You would think that his total inability to implement his campaign promises would have lifted our spirits. Unfortunately, we slid right into the fourth stage of grief: depression. In the media, we began to blame ourselves for this mess. We were too fixated on Hillary’s emails. We didn’t take the Russian accusations seriously enough. It was our fault for not paying enough attention to Americans hurt by globalization, for not batting back the fake news, for simply not believing Trump was possible.

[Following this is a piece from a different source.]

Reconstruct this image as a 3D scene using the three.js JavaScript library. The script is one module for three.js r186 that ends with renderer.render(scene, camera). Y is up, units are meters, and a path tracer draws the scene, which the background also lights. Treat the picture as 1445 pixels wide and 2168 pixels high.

But here we are, on a warm spring morning in April, and the world has not yet fallen apart. North Korea has not launched any attacks. The Paris Agreement still stands. There is no wall on the Mexican border. Trade still flows. The markets are sound. It turns out Donald Trump is just as bad at leading as we expected. He still lies every day. He is still uninformed. But, more importantly, he is far more incompetent than anyone expected. He has passed no bills, his Cabinet is not fully confirmed, and he hasn’t even named a candidate for more than 85 per cent of the jobs he must fill. He is an utterly inept President. And it is that revelation which has finally brought us to acceptance and hope, the final stage of our grieving process. Donald Trump will be a terrible President—but that’s ok, he’ll be so bad we’ll survive.